2. Separate Business And Personal Expenses

While separating business and personal funds is not a requirement, it is crucial for money management purposes. Besides, the list of reasons not to mix business and personal accounts is virtually endless – personal liability, inaccurate accounting records, tax issues, and many more.

To draw a clear line between business and personal expenses, create personal and business budgets, and adhere to them without any overlap. No matter how tight things get, fight the urge to secure business finances using personal funds.

3. Monitor Your Accounts Receivable

If your business regularly extends credit to customers, you may already be accustomed to late payments for goods sold or services rendered. Given all the moving parts involved in running a business, it might be easy to lose track of accounts receivable without proper systems in place.

To stay on top of all your accounts receivable, create and maintain an up-to-date accounts receivable summary that indicates the customers in debt, the amounts due, total receivables, and approaching due dates. In addition to tracking, pursue payments by sending late notices and invoices or offering early payment discounts if your business needs the money urgently.

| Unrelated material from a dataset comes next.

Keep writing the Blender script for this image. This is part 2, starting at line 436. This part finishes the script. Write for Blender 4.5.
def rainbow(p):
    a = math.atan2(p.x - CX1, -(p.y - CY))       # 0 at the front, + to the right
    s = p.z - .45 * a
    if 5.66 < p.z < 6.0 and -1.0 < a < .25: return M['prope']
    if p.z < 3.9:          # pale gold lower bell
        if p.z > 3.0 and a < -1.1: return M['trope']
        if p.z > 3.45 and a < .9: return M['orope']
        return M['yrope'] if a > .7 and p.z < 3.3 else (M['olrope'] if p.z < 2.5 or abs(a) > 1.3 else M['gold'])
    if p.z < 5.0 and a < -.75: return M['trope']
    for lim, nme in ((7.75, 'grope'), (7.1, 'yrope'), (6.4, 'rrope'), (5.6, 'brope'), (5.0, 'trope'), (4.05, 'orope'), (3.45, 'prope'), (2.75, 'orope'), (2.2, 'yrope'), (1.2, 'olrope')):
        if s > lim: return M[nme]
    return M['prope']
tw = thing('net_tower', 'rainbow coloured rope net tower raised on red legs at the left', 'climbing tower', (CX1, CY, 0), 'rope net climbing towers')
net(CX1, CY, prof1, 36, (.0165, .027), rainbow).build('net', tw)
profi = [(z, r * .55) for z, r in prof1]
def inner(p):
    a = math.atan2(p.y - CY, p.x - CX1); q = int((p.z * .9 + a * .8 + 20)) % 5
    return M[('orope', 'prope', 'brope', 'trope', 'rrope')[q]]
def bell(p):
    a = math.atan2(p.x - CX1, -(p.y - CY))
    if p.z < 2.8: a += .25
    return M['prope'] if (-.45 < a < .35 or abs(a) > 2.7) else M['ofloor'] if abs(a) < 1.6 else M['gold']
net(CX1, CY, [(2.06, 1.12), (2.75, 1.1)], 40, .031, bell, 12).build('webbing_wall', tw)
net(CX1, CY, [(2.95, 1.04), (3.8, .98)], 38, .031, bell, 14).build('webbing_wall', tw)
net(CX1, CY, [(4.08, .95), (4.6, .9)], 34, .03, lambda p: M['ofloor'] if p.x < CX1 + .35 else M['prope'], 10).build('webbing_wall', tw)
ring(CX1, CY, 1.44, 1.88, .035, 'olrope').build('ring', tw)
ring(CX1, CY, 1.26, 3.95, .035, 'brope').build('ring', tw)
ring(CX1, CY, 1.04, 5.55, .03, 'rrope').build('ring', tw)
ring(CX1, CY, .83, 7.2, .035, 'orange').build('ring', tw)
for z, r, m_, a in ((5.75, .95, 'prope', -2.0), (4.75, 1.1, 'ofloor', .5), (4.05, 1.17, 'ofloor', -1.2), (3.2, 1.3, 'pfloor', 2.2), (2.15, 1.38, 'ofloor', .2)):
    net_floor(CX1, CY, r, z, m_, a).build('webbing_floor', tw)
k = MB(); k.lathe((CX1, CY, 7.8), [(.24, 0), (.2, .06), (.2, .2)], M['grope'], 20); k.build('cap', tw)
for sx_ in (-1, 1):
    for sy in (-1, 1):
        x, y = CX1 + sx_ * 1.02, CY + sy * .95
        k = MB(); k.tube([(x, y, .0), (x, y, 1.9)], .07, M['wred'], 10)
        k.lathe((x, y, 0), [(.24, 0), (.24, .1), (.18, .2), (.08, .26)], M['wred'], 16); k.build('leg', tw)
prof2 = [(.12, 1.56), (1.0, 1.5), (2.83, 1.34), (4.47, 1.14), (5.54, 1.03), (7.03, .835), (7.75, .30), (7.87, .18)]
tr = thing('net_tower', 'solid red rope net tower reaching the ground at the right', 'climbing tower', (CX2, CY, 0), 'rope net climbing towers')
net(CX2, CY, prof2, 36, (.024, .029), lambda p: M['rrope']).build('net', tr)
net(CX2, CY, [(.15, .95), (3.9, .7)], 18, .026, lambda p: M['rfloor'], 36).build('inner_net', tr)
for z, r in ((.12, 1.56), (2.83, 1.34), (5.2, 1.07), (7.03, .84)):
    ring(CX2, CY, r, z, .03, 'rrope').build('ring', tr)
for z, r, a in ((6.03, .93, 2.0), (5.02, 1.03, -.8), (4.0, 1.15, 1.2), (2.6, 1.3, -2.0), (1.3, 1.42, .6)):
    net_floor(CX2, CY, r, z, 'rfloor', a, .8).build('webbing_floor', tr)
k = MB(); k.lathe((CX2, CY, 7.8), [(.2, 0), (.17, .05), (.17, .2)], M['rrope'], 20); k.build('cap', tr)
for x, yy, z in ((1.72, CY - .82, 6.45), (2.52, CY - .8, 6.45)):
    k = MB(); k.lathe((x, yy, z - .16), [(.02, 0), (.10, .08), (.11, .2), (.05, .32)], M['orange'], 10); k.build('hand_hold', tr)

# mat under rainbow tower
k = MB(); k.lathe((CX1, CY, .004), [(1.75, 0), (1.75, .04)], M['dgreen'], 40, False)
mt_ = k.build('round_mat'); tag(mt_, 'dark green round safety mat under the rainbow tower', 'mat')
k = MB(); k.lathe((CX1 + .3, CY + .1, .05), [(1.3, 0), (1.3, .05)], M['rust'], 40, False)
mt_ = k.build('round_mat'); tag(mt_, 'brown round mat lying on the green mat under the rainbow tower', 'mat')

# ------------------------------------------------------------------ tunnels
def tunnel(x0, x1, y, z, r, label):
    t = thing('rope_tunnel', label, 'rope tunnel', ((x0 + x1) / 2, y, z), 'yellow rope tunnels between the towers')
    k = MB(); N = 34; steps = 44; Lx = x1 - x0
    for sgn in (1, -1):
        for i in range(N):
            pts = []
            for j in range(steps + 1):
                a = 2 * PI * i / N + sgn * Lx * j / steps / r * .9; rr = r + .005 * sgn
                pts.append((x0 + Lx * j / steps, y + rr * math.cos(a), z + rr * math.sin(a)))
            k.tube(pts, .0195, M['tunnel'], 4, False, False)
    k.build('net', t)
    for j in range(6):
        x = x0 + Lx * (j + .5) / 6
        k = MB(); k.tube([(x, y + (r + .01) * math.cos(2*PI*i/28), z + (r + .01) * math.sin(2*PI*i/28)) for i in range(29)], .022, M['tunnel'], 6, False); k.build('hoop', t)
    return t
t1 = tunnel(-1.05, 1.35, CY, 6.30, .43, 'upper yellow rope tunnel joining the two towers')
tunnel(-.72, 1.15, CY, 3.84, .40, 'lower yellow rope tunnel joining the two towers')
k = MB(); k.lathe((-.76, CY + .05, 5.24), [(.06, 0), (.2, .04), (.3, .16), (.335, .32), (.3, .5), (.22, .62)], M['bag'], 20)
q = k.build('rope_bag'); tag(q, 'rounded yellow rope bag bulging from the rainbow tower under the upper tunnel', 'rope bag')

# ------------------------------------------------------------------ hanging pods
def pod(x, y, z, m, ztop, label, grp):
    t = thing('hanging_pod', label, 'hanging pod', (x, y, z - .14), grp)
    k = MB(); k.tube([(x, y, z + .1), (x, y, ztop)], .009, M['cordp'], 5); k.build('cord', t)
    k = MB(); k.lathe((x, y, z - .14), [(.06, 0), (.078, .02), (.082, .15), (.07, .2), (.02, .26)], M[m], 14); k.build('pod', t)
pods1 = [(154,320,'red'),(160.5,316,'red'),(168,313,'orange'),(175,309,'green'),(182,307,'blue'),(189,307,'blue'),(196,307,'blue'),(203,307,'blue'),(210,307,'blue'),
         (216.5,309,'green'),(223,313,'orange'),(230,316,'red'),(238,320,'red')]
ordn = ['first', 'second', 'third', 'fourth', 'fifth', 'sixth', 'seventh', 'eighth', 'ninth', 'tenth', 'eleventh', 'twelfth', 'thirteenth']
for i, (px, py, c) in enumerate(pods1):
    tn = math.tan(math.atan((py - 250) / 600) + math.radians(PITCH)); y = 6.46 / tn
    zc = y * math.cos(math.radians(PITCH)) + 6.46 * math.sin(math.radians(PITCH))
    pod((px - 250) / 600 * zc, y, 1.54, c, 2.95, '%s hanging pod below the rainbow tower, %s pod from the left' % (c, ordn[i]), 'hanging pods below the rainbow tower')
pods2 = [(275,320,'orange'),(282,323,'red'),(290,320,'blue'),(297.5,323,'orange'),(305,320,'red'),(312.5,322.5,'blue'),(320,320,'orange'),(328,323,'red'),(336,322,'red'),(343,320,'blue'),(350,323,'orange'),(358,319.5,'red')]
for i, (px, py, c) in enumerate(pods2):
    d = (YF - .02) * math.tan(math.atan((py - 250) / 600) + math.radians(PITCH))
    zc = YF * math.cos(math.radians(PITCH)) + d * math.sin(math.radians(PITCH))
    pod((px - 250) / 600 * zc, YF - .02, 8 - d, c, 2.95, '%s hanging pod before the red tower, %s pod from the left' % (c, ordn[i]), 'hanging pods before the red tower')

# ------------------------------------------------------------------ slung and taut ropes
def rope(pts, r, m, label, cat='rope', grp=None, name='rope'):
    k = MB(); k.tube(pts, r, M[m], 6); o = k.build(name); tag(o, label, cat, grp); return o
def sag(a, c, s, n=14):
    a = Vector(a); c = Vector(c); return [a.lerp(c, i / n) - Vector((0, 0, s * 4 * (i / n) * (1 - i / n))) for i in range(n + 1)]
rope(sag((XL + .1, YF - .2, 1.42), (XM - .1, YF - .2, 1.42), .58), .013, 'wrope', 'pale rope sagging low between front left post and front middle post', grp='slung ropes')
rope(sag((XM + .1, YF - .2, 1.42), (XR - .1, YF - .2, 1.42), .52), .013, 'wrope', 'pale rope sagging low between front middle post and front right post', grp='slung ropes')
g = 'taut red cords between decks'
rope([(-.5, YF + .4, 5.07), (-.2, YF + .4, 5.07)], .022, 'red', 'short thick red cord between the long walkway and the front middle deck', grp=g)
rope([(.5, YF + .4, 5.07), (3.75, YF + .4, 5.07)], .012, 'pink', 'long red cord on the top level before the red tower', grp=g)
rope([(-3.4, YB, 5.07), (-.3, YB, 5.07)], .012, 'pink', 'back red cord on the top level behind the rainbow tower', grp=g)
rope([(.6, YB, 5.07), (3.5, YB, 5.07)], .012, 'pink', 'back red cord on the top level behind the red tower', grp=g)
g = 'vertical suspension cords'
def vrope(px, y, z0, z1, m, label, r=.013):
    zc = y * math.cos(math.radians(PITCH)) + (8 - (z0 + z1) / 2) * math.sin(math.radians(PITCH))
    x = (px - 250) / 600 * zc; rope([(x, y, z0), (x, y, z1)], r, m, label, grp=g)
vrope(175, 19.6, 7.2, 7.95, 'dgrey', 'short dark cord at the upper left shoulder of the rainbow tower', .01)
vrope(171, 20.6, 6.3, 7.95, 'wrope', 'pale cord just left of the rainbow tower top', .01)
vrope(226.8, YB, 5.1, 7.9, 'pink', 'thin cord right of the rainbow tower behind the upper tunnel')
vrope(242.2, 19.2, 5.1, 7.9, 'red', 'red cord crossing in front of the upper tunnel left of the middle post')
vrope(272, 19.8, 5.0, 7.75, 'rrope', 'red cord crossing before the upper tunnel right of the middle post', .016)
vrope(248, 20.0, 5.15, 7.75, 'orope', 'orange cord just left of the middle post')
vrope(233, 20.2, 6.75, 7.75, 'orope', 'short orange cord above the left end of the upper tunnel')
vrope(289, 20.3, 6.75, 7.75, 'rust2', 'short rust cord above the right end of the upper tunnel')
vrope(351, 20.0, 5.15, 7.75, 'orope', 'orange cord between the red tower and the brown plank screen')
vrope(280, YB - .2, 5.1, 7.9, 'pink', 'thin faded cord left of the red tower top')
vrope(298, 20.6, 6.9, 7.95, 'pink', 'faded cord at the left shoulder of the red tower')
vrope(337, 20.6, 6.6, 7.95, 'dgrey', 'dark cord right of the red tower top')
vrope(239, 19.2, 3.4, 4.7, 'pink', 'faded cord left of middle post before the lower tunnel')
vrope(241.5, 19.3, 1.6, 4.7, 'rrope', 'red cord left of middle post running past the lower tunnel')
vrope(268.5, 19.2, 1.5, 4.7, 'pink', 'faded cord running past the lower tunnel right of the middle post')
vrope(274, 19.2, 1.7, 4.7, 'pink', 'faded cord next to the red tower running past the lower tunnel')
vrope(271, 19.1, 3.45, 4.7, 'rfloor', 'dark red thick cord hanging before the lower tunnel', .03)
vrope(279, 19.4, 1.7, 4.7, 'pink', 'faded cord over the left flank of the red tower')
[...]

To effectively monitor your accounts receivable, leverage the capabilities of InvoiceSherpa. By integrating into your accounts receivable management, you not only streamline the invoicing process but also enhance your ability to secure timely payments.

4. Keep Track Of Deadlines

Failing to stay on top of your bills might lead to a perpetual state of negative cash flow. Not to mention, losing track of major deadlines might lower your business credit, cause sour vendor relationships and force you to incur penalties or added interest. To avoid these, record all important due dates and set reminders weeks or days prior.

5. Stay Frugal

Frugality (not necessarily penny hoarding) is a great way to combat overspending. Simple steps such as buying major equipment second hand, going green to spend less on utilities, and utilizing rebate offers for supplies can save you a lot of money long-term.